— Start of Records for the exercise —
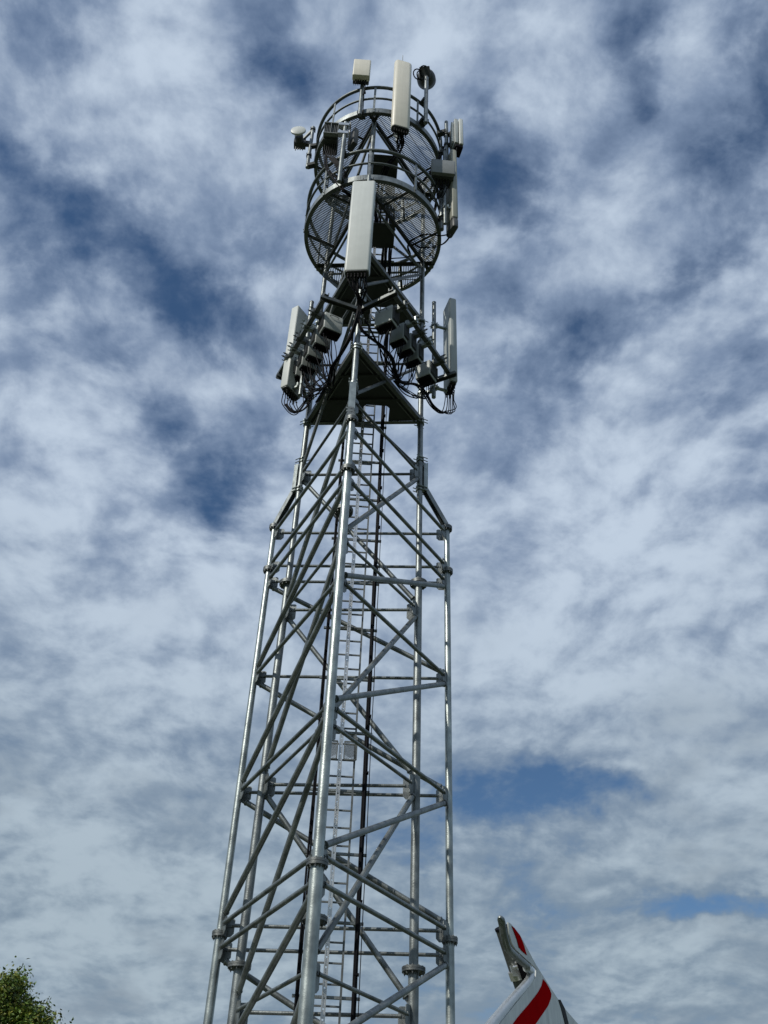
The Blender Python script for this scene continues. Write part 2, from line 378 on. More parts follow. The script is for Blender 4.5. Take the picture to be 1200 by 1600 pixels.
# sloping outriggers tying the heads of the outer legs to clamped plates on the inner mast
for k in range(3):
    o_t = outer(k, 12.02); i_c = inner(k, 12.72, .14); rad_ = V((o_t.x-i_c.x, o_t.y-i_c.y, 0)).normalized(); tan_ = rad_.cross(Zv)
    mb = MB(); t = (i_c-o_t).normalized(); nn = t.cross(tan_)
    mb.box((o_t+i_c)/2, t, tan_, nn, (i_c-o_t).length/2, .055, .006)
    mb.box((o_t+i_c)/2-tan_*.05-nn*.045, t, tan_, nn, (i_c-o_t).length/2, .006, .038)
    mb.box((o_t+i_c)/2+tan_*.05-nn*.045, t, tan_, nn, (i_c-o_t).length/2, .006, .038)
    for s in (.25, .55, .8):
        q = o_t.lerp(i_c, s); mb.tube(q-nn*.012, q+nn*.014, .014, n=8)
    obj('outrigger', mb, 'galv', TW)
    cl = MB(); pc = inner(k, 13.0, .10)
    cl.box(pc, rad_, tan_, Zv, .045, .012, .36); cl.box(pc+rad_*.04, rad_, tan_, Zv, .006, .06, .36); cl.box(pc+tan_*.05, rad_, tan_, Zv, .04, .006, .34); cl.box(pc-tan_*.05, rad_, tan_, Zv, .04, .006, .34)
    cp = obj('clamp_plate', cl, 'galv_new', TW)
    for zc in (12.62, 12.70, 13.38, 13.46):
        c_ = MB(); c_.lathe([(.058, -.016), (.076, -.016), (.076, .016), (.058, .016)], inner(k, zc), 24)
        for s in (-1, 1): c_.tube(inner(k, zc, -.11)+tan_*.07*s, inner(k, zc, .13)+tan_*.07*s, .010, n=6)
        obj('clamp', c_, 'galv_new', cp)
# triangular rest platforms inside the mast
def platform(z, hole):
    A, B_, D_ = [inner(k, z, -.02) for k in (0, 1, 2)]
    poly = [(A.x, A.y), (D_.x-.02, D_.y)]
    hx0, hx1, hy = hole
    yb = lambda x: D_.y+(B_.y-D_.y)*(x-D_.x)/(B_.x-D_.x)
    poly += [(hx1, yb(hx1)), (hx1, hy+.06), (hx1-.05, hy), (hx0+.05, hy), (hx0, hy+.06), (hx0, yb(hx0)), (B_.x, B_.y)]
    mb = MB(); mb.prism(poly, (0,0,z), (1,0,0), (0,1,0), Zv, .012)
    pl = obj('platform_plate', mb, 'dark', TW)
    for p, q in ((0, 1), (0, 2), (1, 2)):
        a = inner(p, z); b = inner(q, z); t = (b-a).normalized(); out = t.cross(Zv)
        if out.dot(V((a.x-CX, a.y-CY, 0))+V((b.x-CX, b.y-CY, 0))) < 0: out = -out
        c = MB(); o = out*.05; a1 = a+t*.07; b1 = b-t*.07
        hh = .055 if p == 0 else .025
        c.beam(a1+o+Zv*.0, b1+o+Zv*.0, out, .006, hh); c.beam(a1+o*.2-Zv*(hh-.006), b1+o*.2-Zv*(hh-.006), out, .034, .005)
        if p == 0: c.beam(a1-out*.10-Zv*.02, b1-out*.10-Zv*.02, out, .012, .018)
        obj('platform_beam', c, 'galv_old', pl)
    for s in (.35, .68):
        c = MB(); a = A.lerp(B_, s); b = A.lerp(D_, s); c.beam(a-Zv*.03, b-Zv*.03, (0,1,0), .03, .028); obj('platform_beam', c, 'dark', pl)
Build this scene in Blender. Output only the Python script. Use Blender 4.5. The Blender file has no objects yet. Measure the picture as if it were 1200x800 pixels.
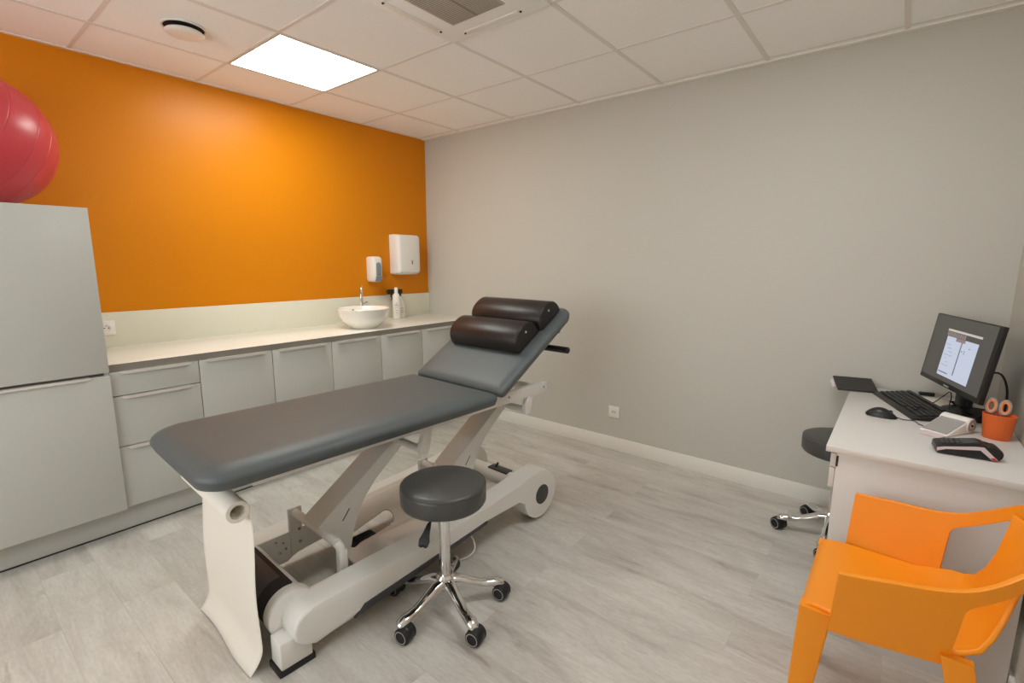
— End of Records for the exercise —
Given problem: All records above are to be printed exactly, minus the pictures they contain.

Exercise result:
The Blender Python script for this scene continues. Write part 2, from line 378 on. More parts follow. The script is for Blender 4.5. Take the picture to be 1200 by 1600 pixels.
# sloping outriggers tying the heads of the outer legs to clamped plates on the inner mast
for k in range(3):
    o_t = outer(k, 12.02); i_c = inner(k, 12.72, .14); rad_ = V((o_t.x-i_c.x, o_t.y-i_c.y, 0)).normalized(); tan_ = rad_.cross(Zv)
    mb = MB(); t = (i_c-o_t).normalized(); nn = t.cross(tan_)
    mb.box((o_t+i_c)/2, t, tan_, nn, (i_c-o_t).length/2, .055, .006)
    mb.box((o_t+i_c)/2-tan_*.05-nn*.045, t, tan_, nn, (i_c-o_t).length/2, .006, .038)
    mb.box((o_t+i_c)/2+tan_*.05-nn*.045, t, tan_, nn, (i_c-o_t).length/2, .006, .038)
    for s in (.25, .55, .8):
        q = o_t.lerp(i_c, s); mb.tube(q-nn*.012, q+nn*.014, .014, n=8)
    obj('outrigger', mb, 'galv', TW)
    cl = MB(); pc = inner(k, 13.0, .10)
    cl.box(pc, rad_, tan_, Zv, .045, .012, .36); cl.box(pc+rad_*.04, rad_, tan_, Zv, .006, .06, .36); cl.box(pc+tan_*.05, rad_, tan_, Zv, .04, .006, .34); cl.box(pc-tan_*.05, rad_, tan_, Zv, .04, .006, .34)
    cp = obj('clamp_plate', cl, 'galv_new', TW)
    for zc in (12.62, 12.70, 13.38, 13.46):
        c_ = MB(); c_.lathe([(.058, -.016), (.076, -.016), (.076, .016), (.058, .016)], inner(k, zc), 24)
        for s in (-1, 1): c_.tube(inner(k, zc, -.11)+tan_*.07*s, inner(k, zc, .13)+tan_*.07*s, .010, n=6)
        obj('clamp', c_, 'galv_new', cp)
# triangular rest platforms inside the mast
def platform(z, hole):
    A, B_, D_ = [inner(k, z, -.02) for k in (0, 1, 2)]
    poly = [(A.x, A.y), (D_.x-.02, D_.y)]
    hx0, hx1, hy = hole
    yb = lambda x: D_.y+(B_.y-D_.y)*(x-D_.x)/(B_.x-D_.x)
    poly += [(hx1, yb(hx1)), (hx1, hy+.06), (hx1-.05, hy), (hx0+.05, hy), (hx0, hy+.06), (hx0, yb(hx0)), (B_.x, B_.y)]
    mb = MB(); mb.prism(poly, (0,0,z), (1,0,0), (0,1,0), Zv, .012)
    pl = obj('platform_plate', mb, 'dark', TW)
    for p, q in ((0, 1), (0, 2), (1, 2)):
        a = inner(p, z); b = inner(q, z); t = (b-a).normalized(); out = t.cross(Zv)
        if out.dot(V((a.x-CX, a.y-CY, 0))+V((b.x-CX, b.y-CY, 0))) < 0: out = -out
        c = MB(); o = out*.05; a1 = a+t*.07; b1 = b-t*.07
        hh = .055 if p == 0 else .025
        c.beam(a1+o+Zv*.0, b1+o+Zv*.0, out, .006, hh); c.beam(a1+o*.2-Zv*(hh-.006), b1+o*.2-Zv*(hh-.006), out, .034, .005)
        if p == 0: c.beam(a1-out*.10-Zv*.02, b1-out*.10-Zv*.02, out, .012, .018)
        obj('platform_beam', c, 'galv_old', pl)
    for s in (.35, .68):
        c = MB(); a = A.lerp(B_, s); b = A.lerp(D_, s); c.beam(a-Zv*.03, b-Zv*.03, (0,1,0), .03, .028); obj('platform_beam', c, 'dark', pl)
Build this scene in Blender. Output only the Python script. Use Blender 4.5. The Blender file has no objects yet. Measure the picture as if it were 1200x800 pixels.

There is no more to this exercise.